Canada’s November inflation report delivered a steady headline print while offering the Bank of Canada (BOC) its first clear signal in months that underlying price pressures are finally cooling.
Statistics Canada reported headline CPI unchanged at 2.2% y/y in November, matching October’s rate but coming in slightly below the 2.3% consensus forecast. Monthly CPI rose 0.1%, meeting expectations and down from October’s 0.2% increase.
The key development came from the BOC’s preferred core measures, which had stubbornly hovered around 3% since April, when U.S. tariffs began affecting Canadian prices.
Both CPI-median and CPI-trim fell to 2.8% from 3.0% in October, marking the first time since March that these measures dropped below the upper end of the central bank’s 1-3% control range.
Key Takeaways
- Headline inflation held at 2.2% y/y in November, slightly below the 2.3% consensus but unchanged from October
- Core inflation measures finally broke below 3%, with both CPI-median and CPI-trim falling to 2.8% from 3.0% the previous month
- Food inflation accelerated to 4.2% y/y, the fastest pace since December 2023, driven by grocery prices rising 4.7% and restaurant costs up 3.3%
- Gasoline prices declined 7.8% y/y, a smaller drop than October’s 9.4% decrease, though monthly prices rose 1.8%
- Rent inflation cooled to 4.7% from 5.2%, while services inflation slowed to 2.8% from 3.2% as travel costs declined sharply
Link to official Statistics Canada Consumer Price Index (November 2025)

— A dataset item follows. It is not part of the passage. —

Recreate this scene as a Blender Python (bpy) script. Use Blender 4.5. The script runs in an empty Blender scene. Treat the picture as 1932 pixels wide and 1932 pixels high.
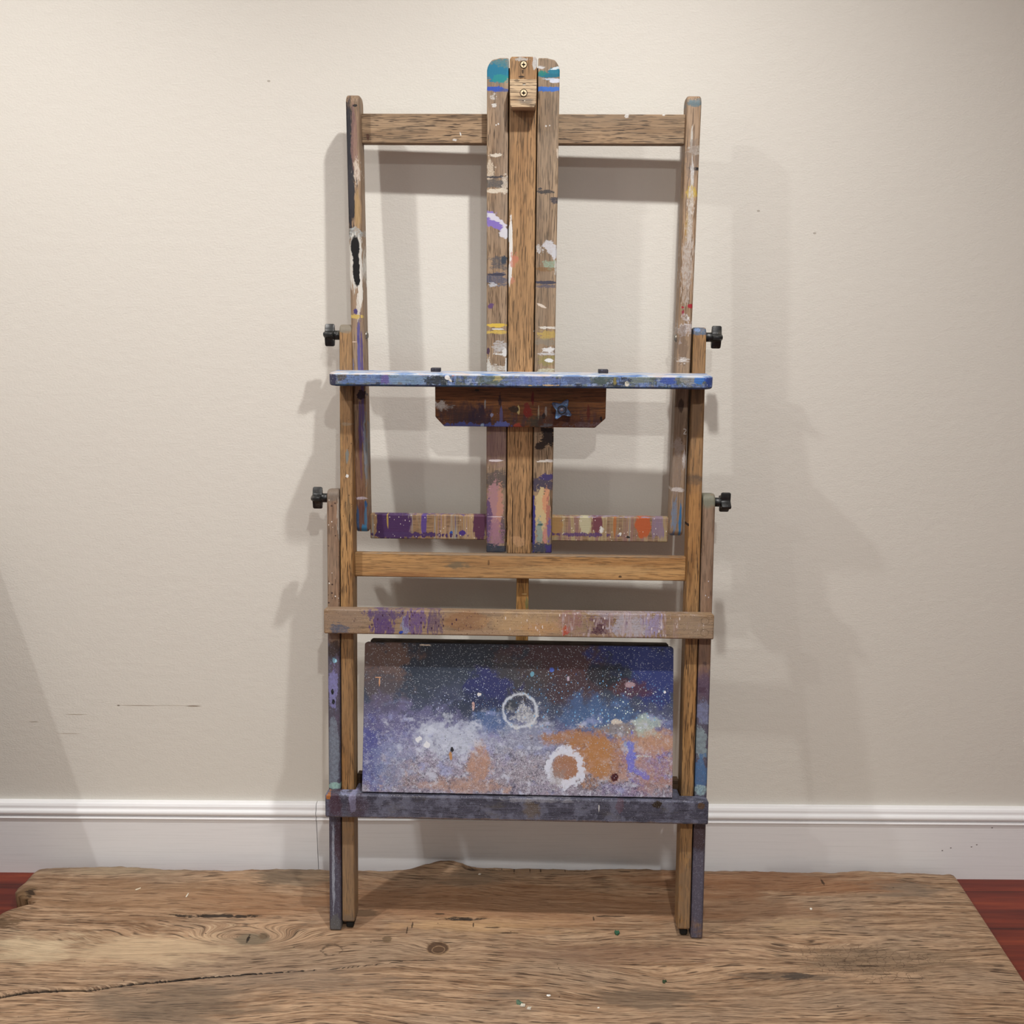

The slowdown in core inflation helped calm fears that stubborn inflation and weak growth were happening at the same time, even as food prices stayed high.
With CPI median and CPI trim finally slipping below 3%, economists see underlying inflation moving closer to the 2% target. That supports the idea that the BOC can stay on pause for longer, rather than rushing into more cuts or worrying about rate hikes.
Market Reactions
Canadian Dollar vs. Major Currencies: 5-min
Overlay of CAD vs. Major Currencies Chart by TradingView
Canada’s two-year government bond yields declined 2.3 basis points to 2.486%, reflecting some reduction in rate hike expectations as the data confirmed that underlying inflation pressures were easing rather than building.
But while the easing in core inflation was a positive sign, the central bank had already said at its December 10 meeting that interest rates were “about the right level” after a hefty 275 basis points of cuts. Governor Tiff Macklem also made it clear the bank is comfortable staying on hold for now while it watches how the economy reacts to ongoing trade tensions with the U.S.
This is likely why the Canadian dollar failed to sustain its initial post-event moves during the U.S. session. The Loonie, which firmed shortly before Canada’s CPI release, briefly dipped at the cooler core CPI prints but soon saw mixed price action against its major counterparts.
The comdoll found an intraday floor a few hours into the U.S. session, and finished the session near its pre-CPI levels. CAD finished the day mixed, trading higher against safe havens USD and CHF and fellow comdolls AUD and NZD, but lower against EUR, JPY, and GBP.